The U.S. national debt clock at www.usdebtclock.org reads more than $30.73 trillion, which is clearly raising doubts about the ability of the Federal Treasury to service it in a more distant future without new and huge portions of the so-called "quantitative easing" in the form of coining more digital Dollars. Yet, the value of the global reserve currency continues to grow against a basket of the Euro, the British Pound, the Japanese Yen, the Australian Dollar and other Greenback's rivals, so that gold prices have to sink too.

The Federal Reserve (Fed) accomplishes now quite an opposite mission of monetary tightening to reduce the money supply in order to combat a hyper-high inflation. It is preparing to raise the U.S. Dollar interest rates above 3% soon in September, but the cost of servicing the national public debt is still below this 3% due to extensive safe haven purchases of assets.

The instinct of self-preservation, combined with investors' hunger for income above inflation puts money directly in the hugs of "his royal nibs" the Dollar. Yes, the problems of the American financial system are great, but they are delayed even amid energy crisis. New lows for GBP/USD around 1.17 against August 10 highs near 1.23 promise more substantial reward for short-sellers of the Cable too. Many other currencies are looking almost set for more failures, as other central banks are not so quick and brave as the Fed is in terms of the speed of interest rates hiking.

Another technical dive of the single European currency under the parity, when EUR/USD stopped at 0.9901 on August 23 added more financial institutions, businesses and private investors to the enormous list of the U.S. printing press customers.
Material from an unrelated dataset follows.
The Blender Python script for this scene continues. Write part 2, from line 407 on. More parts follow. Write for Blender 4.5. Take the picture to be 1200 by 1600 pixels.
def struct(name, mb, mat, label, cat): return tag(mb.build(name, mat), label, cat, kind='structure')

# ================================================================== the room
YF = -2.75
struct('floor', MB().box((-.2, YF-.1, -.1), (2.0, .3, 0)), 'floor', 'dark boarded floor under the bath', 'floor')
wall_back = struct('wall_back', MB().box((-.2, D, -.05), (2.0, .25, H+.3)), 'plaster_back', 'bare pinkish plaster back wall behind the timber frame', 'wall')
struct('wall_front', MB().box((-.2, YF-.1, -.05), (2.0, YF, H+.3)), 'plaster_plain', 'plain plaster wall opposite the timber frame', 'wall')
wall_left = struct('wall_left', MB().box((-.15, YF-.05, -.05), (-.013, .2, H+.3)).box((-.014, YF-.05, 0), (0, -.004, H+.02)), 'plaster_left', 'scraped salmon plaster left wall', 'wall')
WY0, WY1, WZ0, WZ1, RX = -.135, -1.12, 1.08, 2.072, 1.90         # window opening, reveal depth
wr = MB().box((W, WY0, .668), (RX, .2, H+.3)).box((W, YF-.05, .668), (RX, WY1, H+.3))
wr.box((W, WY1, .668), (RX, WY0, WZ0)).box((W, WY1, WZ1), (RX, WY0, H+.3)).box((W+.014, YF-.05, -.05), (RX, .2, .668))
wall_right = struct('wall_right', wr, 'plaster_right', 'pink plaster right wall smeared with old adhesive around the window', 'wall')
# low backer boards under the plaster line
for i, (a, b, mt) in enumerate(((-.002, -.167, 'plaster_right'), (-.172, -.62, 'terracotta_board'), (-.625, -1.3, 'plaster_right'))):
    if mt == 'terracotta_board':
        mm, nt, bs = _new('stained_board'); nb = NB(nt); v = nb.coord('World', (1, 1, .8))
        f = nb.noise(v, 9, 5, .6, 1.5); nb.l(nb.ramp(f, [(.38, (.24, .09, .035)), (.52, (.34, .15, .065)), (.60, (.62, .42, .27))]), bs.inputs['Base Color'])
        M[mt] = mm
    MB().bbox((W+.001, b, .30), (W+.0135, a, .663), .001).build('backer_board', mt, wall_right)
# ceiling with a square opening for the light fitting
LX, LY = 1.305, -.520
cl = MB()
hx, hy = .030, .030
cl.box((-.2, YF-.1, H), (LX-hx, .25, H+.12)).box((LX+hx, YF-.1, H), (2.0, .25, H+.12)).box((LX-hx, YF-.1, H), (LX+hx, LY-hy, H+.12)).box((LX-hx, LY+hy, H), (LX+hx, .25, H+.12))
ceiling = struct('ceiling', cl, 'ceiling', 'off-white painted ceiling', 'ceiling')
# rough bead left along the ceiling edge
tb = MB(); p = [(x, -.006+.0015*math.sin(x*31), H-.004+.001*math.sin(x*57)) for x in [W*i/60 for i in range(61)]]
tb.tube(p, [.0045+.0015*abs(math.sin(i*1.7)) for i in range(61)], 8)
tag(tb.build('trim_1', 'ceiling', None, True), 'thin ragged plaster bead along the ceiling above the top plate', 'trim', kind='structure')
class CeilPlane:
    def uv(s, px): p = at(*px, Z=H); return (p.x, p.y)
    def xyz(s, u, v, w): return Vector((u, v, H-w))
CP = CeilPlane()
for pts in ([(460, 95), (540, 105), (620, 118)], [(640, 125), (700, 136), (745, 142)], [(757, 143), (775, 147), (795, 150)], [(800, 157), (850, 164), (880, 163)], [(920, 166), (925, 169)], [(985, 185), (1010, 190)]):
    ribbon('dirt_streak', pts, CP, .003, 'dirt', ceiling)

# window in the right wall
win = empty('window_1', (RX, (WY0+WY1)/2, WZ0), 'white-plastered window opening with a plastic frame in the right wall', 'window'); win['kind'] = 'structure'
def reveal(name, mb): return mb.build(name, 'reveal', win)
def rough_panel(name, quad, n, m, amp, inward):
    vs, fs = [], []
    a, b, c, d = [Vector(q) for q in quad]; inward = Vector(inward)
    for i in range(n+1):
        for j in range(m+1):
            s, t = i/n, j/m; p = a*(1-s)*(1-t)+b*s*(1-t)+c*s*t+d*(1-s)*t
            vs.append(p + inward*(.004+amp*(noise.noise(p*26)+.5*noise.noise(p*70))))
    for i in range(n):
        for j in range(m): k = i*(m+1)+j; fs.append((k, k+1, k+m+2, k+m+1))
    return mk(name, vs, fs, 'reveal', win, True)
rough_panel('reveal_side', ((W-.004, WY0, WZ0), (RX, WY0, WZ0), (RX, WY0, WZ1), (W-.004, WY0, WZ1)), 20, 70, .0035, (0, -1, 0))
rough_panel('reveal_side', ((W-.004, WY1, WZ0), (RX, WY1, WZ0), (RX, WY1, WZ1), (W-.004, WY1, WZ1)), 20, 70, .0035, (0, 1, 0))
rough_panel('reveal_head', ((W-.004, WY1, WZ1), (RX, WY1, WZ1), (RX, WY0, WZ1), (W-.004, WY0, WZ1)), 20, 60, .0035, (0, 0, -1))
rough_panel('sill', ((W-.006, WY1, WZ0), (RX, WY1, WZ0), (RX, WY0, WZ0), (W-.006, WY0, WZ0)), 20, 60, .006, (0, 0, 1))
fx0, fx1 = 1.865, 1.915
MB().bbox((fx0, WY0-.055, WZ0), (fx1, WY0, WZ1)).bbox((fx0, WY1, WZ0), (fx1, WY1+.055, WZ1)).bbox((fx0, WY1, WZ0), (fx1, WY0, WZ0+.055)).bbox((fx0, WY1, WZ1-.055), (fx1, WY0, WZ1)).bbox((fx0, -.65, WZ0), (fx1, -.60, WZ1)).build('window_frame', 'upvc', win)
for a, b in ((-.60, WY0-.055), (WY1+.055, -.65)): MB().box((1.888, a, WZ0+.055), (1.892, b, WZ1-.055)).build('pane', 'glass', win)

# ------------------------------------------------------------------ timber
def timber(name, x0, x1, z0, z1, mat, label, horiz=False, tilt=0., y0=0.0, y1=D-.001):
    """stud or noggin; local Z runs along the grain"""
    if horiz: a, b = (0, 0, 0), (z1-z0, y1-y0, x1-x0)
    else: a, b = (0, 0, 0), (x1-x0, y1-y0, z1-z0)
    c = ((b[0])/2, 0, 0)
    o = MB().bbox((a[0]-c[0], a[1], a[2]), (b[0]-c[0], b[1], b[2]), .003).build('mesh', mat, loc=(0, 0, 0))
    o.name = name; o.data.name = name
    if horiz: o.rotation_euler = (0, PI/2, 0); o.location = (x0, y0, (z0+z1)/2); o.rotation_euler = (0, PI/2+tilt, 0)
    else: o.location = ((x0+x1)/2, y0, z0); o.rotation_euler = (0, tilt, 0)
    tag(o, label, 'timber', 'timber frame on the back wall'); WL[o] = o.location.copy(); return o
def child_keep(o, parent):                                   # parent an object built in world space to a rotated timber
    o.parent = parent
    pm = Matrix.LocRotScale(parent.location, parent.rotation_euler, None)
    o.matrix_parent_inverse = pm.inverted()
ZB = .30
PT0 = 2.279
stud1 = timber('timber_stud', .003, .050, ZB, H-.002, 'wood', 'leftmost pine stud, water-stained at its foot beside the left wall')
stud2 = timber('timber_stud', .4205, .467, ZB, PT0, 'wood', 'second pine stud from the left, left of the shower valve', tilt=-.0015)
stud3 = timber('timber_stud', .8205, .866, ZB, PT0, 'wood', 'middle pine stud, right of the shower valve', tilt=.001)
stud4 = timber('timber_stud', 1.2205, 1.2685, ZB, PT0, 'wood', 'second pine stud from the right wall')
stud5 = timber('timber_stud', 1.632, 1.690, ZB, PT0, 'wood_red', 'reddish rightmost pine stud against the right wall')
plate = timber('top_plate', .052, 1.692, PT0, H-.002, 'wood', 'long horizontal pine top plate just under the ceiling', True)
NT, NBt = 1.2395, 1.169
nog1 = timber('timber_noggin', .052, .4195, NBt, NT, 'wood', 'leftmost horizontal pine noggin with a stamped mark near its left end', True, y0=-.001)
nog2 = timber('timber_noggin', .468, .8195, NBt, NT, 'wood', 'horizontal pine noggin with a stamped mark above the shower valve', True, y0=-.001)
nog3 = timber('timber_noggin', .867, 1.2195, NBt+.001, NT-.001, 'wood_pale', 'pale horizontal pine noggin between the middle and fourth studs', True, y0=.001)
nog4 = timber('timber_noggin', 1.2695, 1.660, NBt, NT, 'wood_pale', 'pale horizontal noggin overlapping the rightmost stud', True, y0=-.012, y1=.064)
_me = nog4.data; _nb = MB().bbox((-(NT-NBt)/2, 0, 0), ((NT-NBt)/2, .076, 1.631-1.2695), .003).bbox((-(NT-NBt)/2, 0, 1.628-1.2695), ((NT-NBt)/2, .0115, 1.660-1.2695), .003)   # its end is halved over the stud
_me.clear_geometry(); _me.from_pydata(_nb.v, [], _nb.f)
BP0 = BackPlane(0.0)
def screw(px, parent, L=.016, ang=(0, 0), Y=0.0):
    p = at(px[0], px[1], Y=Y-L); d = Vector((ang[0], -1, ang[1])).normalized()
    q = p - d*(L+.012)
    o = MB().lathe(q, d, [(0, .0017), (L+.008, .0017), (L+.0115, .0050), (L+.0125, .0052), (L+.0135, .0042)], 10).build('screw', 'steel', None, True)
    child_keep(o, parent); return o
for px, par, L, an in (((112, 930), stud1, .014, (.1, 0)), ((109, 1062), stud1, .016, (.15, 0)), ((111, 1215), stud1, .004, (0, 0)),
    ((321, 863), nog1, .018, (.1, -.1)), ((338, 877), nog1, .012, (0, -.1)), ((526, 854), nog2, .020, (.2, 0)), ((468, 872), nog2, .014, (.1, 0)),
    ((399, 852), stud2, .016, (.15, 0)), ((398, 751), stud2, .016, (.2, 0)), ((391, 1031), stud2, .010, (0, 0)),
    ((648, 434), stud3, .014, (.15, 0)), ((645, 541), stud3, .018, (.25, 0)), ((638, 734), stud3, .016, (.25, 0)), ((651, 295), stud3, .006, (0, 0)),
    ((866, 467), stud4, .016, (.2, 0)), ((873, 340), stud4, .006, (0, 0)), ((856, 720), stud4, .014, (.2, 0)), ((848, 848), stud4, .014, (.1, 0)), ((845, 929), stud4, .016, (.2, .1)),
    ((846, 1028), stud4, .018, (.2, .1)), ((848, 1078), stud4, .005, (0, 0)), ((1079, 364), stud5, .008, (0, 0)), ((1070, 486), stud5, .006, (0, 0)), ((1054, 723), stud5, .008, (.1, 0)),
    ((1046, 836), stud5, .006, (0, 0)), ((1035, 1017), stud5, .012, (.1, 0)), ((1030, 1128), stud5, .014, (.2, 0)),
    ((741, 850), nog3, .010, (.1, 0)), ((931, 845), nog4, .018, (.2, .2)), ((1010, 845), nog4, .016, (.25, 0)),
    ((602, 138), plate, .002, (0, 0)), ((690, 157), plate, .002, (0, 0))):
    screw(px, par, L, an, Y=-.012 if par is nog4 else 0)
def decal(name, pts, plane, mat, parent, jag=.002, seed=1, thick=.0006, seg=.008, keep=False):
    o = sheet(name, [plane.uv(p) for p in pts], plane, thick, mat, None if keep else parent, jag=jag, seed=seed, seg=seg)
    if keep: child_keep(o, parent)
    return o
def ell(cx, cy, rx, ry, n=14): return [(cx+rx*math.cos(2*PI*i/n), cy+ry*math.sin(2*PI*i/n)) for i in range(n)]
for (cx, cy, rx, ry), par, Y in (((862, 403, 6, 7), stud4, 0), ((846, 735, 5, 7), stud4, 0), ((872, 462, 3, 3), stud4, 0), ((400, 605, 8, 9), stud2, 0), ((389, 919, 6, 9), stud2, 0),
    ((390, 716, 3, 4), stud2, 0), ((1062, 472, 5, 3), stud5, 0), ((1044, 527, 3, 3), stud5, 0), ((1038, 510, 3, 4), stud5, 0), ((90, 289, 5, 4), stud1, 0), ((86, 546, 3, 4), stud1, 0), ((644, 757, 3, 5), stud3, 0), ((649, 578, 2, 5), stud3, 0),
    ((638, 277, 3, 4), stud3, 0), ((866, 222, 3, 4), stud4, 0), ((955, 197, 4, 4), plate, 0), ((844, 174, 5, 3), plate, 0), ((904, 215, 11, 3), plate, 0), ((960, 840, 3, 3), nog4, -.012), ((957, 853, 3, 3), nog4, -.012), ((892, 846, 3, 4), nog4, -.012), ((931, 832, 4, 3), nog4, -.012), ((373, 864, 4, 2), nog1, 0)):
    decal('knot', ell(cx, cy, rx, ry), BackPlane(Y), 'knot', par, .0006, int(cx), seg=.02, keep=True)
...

Many experts and some managers of large investment funds are now running their mouths discussing high chances for the Euro to lose at least 3-5% more, if not to drop well below the 0.90 round figure, bearing in mind such kind of historic lows for EUR/USD at the dawn of the launching era for the single currency.
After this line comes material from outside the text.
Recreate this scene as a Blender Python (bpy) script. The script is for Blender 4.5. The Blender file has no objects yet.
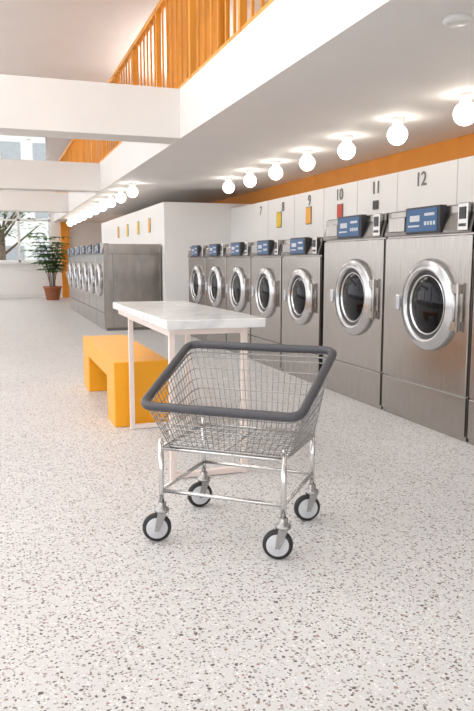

The current nearly 5% discounting on gold prices, compared to the highs of about $1,825 per troy ounce on August 10, still does not provide sufficient activity in gold-related investments amid the prospects of greater potential profits from further positive moves of the U.S. Dollar exchange rate also combined with approximately 3% yield in U.S. Dollar-denominated ten-year public bonds or higher yields of some corporate bonds.

Esperio analysts believe that any new dips of gold futures, if it may drop again within the range of 3-5% lower, could turn the pyramid of market attention upside down from bonds and the Dollar in favour of gold, as soon as the discount in gold prices would be more aggressive. The long-term prospects of investments into gold generally becomes bright in the course of time against the cyclic inflationary spiral story.